Here’s a problem:
If something is electronic or interactive
does not make it a game! Yesterday I took part in a TLT Web seminar by the 21st Century Information Fluency Project entitled “Game Based Website Evaluation.” Sounds good doesn’t it? I thought so too.
Unfortunately, “game based” meant dragging a file card image representing different criteria for web evaluation into a yes or no box. Once the file cards are sorted, clicking on the “wizard” shows how many cards are in each box. Based on a simple tally, the site tells you whether to “use” or “lose” the website. It’s not a bad checklist, but that’s all it is. A fancy checklist, is not a game.

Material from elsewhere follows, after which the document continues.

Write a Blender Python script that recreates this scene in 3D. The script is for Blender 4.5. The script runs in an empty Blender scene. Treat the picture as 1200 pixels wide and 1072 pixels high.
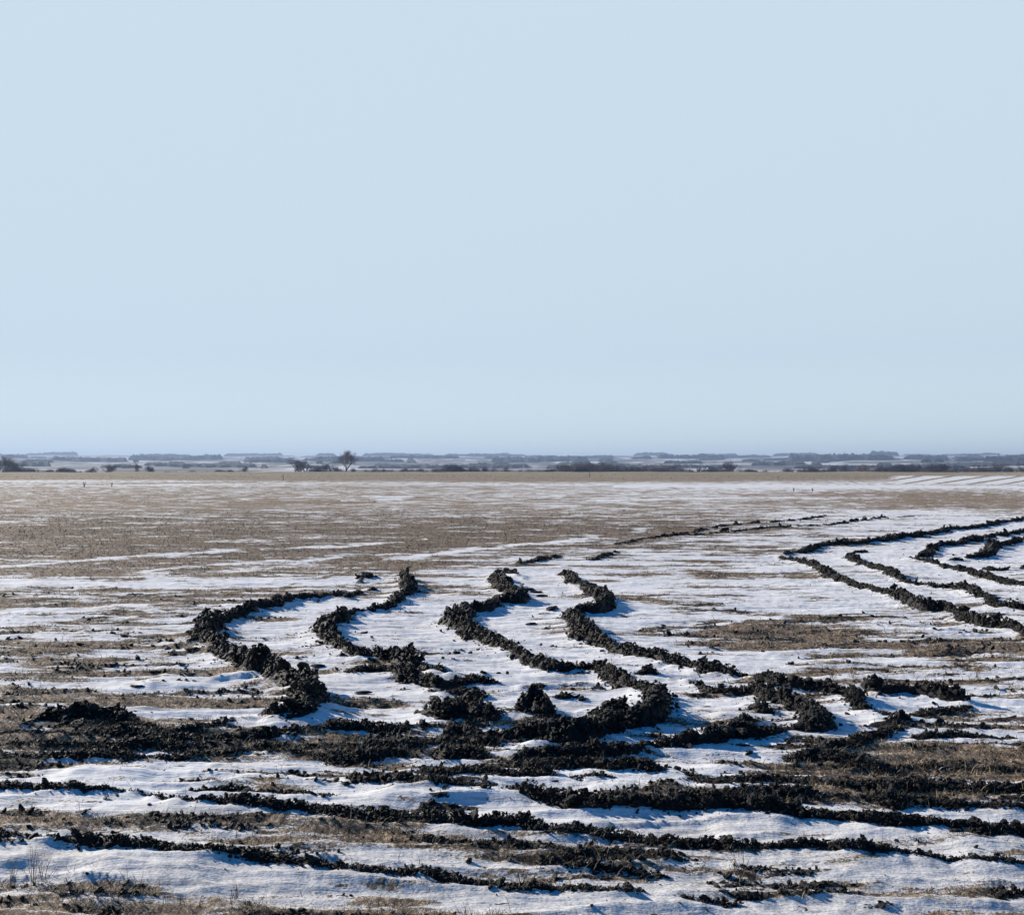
import bpy, math, random
import numpy as np

# ------------------------------------------------------------------ camera, sky, sun, exposure
SC = bpy.context.scene
COL = SC.collection
R = math.radians
CAM_H = 2.2
F = 1287.0            # focal length in photograph pixels (1200 wide)
PITCH = math.atan(13.0 / F)
cd = bpy.data.cameras.new("camera")
cam = bpy.data.objects.new("camera", cd)
COL.objects.link(cam)
cam.location = (0, 0, CAM_H)
cam.rotation_euler = (R(90) + PITCH, 0, 0)
cd.sensor_fit = 'HORIZONTAL'
cd.sensor_width = 36.0
cd.lens = 36.0 * F / 1200.0
cd.clip_start = 0.05
cd.clip_end = 60000
SC.camera = cam

SUN_AZ = -52.0        # degrees from the view axis, to the left and ahead
SUN_EL = 23.0
world = bpy.data.worlds.new("World")
SC.world = world
world.use_nodes = True
wn = world.node_tree.nodes
wl = world.node_tree.links
wn.clear()
wo = wn.new('ShaderNodeOutputWorld')
bg = wn.new('ShaderNodeBackground')
bg.inputs['Strength'].default_value = 0.09
sky = wn.new('ShaderNodeTexSky')
sky.sky_type = 'NISHITA'
sky.sun_disc = False
sky.sun_elevation = R(SUN_EL)
sky.sun_rotation = R(SUN_AZ)
sky.air_density = 1.0
sky.dust_density = 0.0
sky.ozone_density = 6.0
# thin pale winter veil low in the sky
geo = wn.new('ShaderNodeTexCoord')
sep = wn.new('ShaderNodeSeparateXYZ')
mr = wn.new('ShaderNodeMapRange')
mr.interpolation_type = 'SMOOTHSTEP'
mr.inputs['From Min'].default_value = 0.39
mr.inputs['From Max'].default_value = 0.47
mr.inputs['To Min'].default_value = 0.99
mr.inputs['To Max'].default_value = 0.0
mix = wn.new('ShaderNodeMix')
mix.data_type = 'RGBA'
mix.clamp_result = False
VEIL = (5.22, 6.36, 7.3, 1)
mixv = wn.new('ShaderNodeMix'); mixv.data_type = 'RGBA'; mixv.clamp_result = False
mixv.inputs[6].default_value = (6.5, 7.65, 7.7, 1); mixv.inputs[7].default_value = VEIL
mrv = wn.new('ShaderNodeMapRange'); mrv.inputs['From Min'].default_value = 0.0; mrv.inputs['From Max'].default_value = 0.10
wl.new(mixv.outputs[2], mix.inputs[7])
wl.new(mrv.outputs['Result'], mixv.inputs[0])
wl.new(geo.outputs['Generated'], sep.inputs[0])
wl.new(sep.outputs['Z'], mr.inputs['Value'])
wl.new(sep.outputs['Z'], mrv.inputs['Value'])
mr2 = wn.new('ShaderNodeMapRange')
mr2.interpolation_type = 'SMOOTHSTEP'
mr2.inputs['From Min'].default_value = 0.25
mr2.inputs['From Max'].default_value = 0.70
mm = wn.new('ShaderNodeMath'); mm.operation = 'MULTIPLY'
wl.new(sep.outputs['Y'], mr2.inputs['Value'])
wl.new(mr.outputs['Result'], mm.inputs[0]); wl.new(mr2.outputs['Result'], mm.inputs[1])
hs = wn.new('ShaderNodeHueSaturation')
hs.inputs['Saturation'].default_value = 1.65
hs.inputs['Value'].default_value = 0.85
wl.new(sky.outputs[0], hs.inputs['Color'])
wl.new(mm.outputs[0], mix.inputs[0])
wl.new(hs.outputs[0], mix.inputs[6])
wl.new(mix.outputs[2], bg.inputs['Color'])
wl.new(bg.outputs[0], wo.inputs[0])

sd = bpy.data.lights.new("sun", 'SUN')
sd.energy = 5.0
sd.angle = R(0.5)
sd.color = (1.0, 0.905, 0.775)
sun = bpy.data.objects.new("sun", sd)
COL.objects.link(sun)
sun.rotation_euler = (R(90 - SUN_EL), 0, R(180 - SUN_AZ))

SC.view_settings.view_transform = 'Standard'
SC.view_settings.look = 'None'
SC.view_settings.exposure = 0.38
SC.view_settings.gamma = 1.0
SC.render.engine = 'CYCLES'
SC.cycles.volume_bounces = 0
SC.cycles.max_bounces = 6

# ------------------------------------------------------------------ helpers
def tag(o, label=None, cat=None, group=None, kind=None):
    if label: o['label'] = label
    if cat: o['category'] = cat
    if group: o['group'] = group
    if kind: o['kind'] = kind
    return o

def make_mesh(name, verts, faces, mat=None, smooth=False, parent=None, attrs=None):
    """verts (n,3); faces: list of int arrays, each (m,k)"""
    verts = np.asarray(verts, dtype=np.float32)
    if not isinstance(faces, (list, tuple)): faces = [faces]
    faces = [np.asarray(f, dtype=np.int32) for f in faces if len(f)]
    me = bpy.data.meshes.new(name)
    me.vertices.add(len(verts))
    me.vertices.foreach_set('co', verts.ravel())
    tot = np.concatenate([np.full(len(f), f.shape[1], dtype=np.int32) for f in faces])
    flat = np.concatenate([f.ravel() for f in faces])
    me.loops.add(len(flat))
    me.loops.foreach_set('vertex_index', flat)
    me.polygons.add(len(tot))
    start = np.zeros(len(tot), dtype=np.int32)
    start[1:] = np.cumsum(tot)[:-1]
    me.polygons.foreach_set('loop_start', start)
    me.polygons.foreach_set('use_smooth', np.full(len(tot), smooth, dtype=bool))
    me.update(calc_edges=True)
    if attrs:
        for k, v in attrs.items():
            a = me.attributes.new(k, 'FLOAT', 'POINT')
            a.data.foreach_set('value', np.asarray(v, dtype=np.float32))
    if mat: me.materials.append(mat)
    o = bpy.data.objects.new(name, me)
    COL.objects.link(o)
    if parent: o.parent = parent
    return o

def _h(i, j, s):
    n = (i.astype(np.int64) * 374761393 + j.astype(np.int64) * 668265263 + s * 982451653) & 0xffffffff
    n = ((n ^ (n >> 13)) * 1274126177) & 0xffffffff
    n = (n ^ (n >> 16)) & 0xffffffff
    return n

def gnoise(x, y, s=0):
    """gradient noise, about -1..1"""
    xi = np.floor(x); yi = np.floor(y)
    fx = x - xi; fy = y - yi
    xi = xi.astype(np.int64); yi = yi.astype(np.int64)
    u = fx * fx * fx * (fx * (fx * 6 - 15) + 10)
    v = fy * fy * fy * (fy * (fy * 6 - 15) + 10)
    def g(a, b, dx, dy):
        t = _h(a, b, s) * (2 * math.pi / 4294967296.0)
        return np.cos(t) * dx + np.sin(t) * dy
    n00 = g(xi, yi, fx, fy); n10 = g(xi + 1, yi, fx - 1, fy)
    n01 = g(xi, yi + 1, fx, fy - 1); n11 = g(xi + 1, yi + 1, fx - 1, fy - 1)
    a = n00 + u * (n10 - n00); b = n01 + u * (n11 - n01)
    return (a + v * (b - a)) * 1.5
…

I was not only disappointed but irritated by the web seminar yesterday.
Maybe if I didn’t write or read this site and others like it, I would have thought the “game” worthwhile.
But come on gentlemen – that is no “game.”

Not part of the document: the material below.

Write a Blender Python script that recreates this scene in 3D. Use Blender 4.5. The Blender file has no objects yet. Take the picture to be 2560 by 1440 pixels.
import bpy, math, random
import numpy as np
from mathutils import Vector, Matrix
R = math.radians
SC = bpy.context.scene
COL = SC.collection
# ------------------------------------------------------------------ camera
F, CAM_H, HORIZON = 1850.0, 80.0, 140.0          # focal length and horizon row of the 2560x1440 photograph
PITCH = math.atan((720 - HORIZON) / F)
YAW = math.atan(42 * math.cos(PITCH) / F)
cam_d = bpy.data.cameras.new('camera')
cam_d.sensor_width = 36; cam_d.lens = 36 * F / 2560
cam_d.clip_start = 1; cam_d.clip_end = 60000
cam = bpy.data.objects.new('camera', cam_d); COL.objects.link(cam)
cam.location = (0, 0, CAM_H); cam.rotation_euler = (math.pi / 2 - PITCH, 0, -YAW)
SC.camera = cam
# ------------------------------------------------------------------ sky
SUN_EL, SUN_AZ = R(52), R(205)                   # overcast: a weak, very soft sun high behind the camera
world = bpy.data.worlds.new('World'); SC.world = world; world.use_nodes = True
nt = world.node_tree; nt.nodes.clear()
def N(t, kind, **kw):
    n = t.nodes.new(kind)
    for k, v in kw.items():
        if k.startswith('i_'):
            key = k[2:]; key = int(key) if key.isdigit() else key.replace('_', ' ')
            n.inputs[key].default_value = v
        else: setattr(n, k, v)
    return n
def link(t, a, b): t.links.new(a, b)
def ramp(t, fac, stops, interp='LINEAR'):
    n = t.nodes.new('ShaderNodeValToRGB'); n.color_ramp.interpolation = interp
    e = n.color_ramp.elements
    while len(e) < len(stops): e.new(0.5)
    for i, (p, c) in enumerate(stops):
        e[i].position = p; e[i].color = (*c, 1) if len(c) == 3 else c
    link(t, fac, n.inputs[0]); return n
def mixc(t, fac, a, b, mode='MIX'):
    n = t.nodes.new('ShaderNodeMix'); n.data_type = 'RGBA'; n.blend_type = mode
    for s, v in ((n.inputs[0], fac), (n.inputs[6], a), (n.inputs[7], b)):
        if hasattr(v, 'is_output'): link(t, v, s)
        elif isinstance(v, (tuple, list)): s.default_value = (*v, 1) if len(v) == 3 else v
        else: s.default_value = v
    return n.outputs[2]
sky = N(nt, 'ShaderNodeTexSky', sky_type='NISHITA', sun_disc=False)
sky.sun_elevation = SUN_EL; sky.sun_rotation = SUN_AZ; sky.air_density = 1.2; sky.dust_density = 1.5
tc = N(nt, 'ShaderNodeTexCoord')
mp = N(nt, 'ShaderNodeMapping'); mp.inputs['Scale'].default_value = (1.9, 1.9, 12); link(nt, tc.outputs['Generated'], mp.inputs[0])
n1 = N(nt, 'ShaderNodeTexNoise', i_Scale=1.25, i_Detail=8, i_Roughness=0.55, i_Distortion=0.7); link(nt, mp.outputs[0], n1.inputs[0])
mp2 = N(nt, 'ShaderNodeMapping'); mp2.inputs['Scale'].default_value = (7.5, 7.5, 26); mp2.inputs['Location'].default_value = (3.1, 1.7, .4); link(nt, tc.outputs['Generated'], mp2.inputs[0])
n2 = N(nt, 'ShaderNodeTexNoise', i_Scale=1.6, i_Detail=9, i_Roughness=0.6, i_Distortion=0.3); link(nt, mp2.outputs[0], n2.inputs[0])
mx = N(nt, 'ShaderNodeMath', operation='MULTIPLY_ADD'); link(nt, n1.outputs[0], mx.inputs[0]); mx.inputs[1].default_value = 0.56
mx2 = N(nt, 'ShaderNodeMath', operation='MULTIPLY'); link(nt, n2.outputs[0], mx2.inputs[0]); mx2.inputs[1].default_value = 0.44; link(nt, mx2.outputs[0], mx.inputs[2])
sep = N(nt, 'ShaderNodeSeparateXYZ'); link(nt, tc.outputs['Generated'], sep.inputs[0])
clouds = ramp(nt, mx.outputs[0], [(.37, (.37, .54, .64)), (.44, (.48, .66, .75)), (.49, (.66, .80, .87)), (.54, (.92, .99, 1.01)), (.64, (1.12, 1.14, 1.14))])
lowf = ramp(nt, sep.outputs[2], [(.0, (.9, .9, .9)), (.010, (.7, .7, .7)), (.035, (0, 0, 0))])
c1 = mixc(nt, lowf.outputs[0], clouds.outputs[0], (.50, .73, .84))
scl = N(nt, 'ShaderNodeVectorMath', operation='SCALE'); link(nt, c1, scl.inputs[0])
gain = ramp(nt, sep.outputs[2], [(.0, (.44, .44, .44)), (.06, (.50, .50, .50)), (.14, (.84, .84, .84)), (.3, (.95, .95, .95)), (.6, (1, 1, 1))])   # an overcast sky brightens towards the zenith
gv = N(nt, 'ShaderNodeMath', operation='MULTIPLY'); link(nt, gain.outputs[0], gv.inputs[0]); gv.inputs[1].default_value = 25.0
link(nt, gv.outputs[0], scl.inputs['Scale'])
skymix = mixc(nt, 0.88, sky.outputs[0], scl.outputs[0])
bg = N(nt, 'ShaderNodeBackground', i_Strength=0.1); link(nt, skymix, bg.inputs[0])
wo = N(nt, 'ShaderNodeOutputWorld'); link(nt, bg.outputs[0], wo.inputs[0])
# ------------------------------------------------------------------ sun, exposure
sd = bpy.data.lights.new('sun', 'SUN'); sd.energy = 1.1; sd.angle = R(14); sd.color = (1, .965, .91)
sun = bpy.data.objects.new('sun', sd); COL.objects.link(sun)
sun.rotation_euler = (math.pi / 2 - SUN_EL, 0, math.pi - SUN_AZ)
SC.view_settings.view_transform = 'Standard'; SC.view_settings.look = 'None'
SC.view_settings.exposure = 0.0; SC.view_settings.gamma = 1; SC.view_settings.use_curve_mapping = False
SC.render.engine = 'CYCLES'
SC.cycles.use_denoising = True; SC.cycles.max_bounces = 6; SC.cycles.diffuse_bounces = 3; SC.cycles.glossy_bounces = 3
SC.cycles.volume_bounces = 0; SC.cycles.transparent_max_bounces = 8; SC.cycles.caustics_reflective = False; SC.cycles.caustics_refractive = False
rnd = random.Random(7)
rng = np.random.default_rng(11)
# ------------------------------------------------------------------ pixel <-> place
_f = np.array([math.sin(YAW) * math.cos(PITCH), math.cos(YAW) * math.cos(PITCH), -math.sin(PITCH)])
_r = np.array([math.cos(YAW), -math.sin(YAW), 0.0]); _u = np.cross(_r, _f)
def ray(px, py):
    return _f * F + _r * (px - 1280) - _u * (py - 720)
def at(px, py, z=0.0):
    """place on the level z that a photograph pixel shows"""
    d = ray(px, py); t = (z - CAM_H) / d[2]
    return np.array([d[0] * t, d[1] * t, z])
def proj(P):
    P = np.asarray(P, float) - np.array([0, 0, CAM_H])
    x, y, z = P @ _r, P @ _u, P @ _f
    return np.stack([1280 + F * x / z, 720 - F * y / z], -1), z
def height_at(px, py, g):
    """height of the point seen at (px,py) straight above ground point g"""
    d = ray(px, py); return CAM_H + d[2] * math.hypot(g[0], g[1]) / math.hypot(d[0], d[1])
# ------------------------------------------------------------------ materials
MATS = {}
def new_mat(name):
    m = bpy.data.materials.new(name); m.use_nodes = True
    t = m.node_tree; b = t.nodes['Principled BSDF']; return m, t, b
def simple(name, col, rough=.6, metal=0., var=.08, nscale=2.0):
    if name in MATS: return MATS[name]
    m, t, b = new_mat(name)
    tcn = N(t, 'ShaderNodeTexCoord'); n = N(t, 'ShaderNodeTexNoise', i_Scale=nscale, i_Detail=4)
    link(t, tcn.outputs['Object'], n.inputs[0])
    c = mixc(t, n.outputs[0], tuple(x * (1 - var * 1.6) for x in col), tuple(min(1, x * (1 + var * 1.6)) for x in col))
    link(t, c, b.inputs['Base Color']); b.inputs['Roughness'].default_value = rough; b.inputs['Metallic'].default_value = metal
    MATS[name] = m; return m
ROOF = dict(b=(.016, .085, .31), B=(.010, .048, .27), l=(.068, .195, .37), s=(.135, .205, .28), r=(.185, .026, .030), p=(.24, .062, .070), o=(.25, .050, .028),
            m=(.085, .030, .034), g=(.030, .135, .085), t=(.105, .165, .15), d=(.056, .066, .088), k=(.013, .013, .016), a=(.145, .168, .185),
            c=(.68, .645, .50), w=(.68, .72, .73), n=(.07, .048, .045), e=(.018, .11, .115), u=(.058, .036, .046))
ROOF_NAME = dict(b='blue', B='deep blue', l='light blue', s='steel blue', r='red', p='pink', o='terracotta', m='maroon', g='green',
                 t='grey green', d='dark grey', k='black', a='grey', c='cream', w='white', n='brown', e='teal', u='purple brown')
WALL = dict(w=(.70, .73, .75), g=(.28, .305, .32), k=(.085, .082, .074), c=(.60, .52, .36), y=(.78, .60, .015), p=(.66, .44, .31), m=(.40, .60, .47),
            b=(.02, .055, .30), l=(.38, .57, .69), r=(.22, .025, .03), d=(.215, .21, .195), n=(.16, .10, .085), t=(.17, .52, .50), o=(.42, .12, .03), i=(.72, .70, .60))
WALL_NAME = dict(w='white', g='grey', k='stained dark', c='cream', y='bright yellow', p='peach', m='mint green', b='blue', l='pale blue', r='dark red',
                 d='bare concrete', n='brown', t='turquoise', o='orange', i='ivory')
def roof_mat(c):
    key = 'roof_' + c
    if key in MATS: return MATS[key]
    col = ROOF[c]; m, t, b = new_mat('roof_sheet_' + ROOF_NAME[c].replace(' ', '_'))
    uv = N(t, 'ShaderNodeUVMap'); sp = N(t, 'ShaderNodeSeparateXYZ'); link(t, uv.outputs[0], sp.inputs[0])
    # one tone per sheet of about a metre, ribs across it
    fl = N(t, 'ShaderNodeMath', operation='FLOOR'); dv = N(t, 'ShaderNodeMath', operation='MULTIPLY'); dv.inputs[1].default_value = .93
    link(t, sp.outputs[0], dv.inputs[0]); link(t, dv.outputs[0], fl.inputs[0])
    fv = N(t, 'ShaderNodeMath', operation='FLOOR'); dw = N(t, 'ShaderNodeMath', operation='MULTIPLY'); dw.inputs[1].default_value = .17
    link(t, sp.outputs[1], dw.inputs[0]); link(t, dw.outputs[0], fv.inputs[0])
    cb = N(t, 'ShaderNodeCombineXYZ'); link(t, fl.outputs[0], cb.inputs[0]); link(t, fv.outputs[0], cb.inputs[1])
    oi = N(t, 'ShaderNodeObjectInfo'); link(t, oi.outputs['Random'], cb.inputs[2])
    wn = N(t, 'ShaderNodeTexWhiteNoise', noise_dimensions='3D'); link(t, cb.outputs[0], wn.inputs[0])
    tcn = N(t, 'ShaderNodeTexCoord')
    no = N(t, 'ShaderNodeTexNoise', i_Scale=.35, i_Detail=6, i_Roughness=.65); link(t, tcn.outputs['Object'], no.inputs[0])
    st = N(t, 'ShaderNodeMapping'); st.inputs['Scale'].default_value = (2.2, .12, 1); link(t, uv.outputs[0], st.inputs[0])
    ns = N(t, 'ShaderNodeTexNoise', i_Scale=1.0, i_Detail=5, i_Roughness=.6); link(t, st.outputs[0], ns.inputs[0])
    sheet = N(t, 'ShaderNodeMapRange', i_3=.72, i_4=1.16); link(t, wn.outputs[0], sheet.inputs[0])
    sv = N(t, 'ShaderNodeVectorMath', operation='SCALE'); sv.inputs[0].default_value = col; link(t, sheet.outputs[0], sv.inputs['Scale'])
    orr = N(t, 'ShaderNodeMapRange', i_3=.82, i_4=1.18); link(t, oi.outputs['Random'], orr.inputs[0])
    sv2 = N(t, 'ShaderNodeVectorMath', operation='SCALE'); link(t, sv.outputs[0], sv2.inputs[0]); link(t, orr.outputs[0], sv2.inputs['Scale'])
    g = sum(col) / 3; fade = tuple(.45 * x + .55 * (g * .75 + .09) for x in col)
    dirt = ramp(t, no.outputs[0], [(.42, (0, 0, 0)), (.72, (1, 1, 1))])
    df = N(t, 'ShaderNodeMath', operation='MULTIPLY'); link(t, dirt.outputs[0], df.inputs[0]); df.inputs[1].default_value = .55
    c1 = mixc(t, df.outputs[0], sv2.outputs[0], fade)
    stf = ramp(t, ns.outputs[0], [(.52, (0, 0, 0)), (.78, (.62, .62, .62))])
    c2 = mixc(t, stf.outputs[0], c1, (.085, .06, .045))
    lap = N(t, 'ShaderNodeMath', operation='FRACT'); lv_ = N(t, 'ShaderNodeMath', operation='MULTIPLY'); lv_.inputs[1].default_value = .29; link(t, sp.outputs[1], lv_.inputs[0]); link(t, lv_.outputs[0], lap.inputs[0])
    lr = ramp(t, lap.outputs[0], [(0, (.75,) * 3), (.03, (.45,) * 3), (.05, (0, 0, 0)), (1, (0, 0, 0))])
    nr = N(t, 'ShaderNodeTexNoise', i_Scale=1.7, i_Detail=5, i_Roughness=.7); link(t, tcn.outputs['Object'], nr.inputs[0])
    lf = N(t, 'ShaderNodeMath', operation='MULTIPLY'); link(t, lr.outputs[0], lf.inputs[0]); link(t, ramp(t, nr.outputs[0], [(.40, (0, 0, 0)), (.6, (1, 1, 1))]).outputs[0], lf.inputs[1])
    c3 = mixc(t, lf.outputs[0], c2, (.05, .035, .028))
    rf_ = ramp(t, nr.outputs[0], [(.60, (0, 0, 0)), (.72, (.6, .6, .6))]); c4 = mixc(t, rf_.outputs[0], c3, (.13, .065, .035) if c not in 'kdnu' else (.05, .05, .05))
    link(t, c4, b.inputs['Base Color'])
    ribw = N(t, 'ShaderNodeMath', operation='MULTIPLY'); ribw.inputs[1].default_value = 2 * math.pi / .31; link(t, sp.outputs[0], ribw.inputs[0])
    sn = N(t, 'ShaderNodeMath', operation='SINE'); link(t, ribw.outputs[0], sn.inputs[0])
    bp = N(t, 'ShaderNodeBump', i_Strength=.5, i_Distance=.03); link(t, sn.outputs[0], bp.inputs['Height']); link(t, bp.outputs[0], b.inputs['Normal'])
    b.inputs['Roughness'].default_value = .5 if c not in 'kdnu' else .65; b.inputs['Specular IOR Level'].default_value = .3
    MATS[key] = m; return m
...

They did a solid job creating fake sites to evaluate, but the “game” is only a checklist, nothing more.
Their “game” falls into a trap that many teachers slip into.
Just because we create something a little interactive thinking it’s a game – can turn off our students and ultimately the teachers to the idea of using games.
Done well, games work.
But like any learning strategy, done poorly leaves a bad taste in everyone’s mouth.
Here's the link, although it's not active yet:
http://21cif.imsa.edu/rkitp/challenge/evaluation/useitorloseit_index.swfI’ve emailed the creators to see how they justify the site as a game and what research they did to reach that conclusion… I’ll post any response that I get.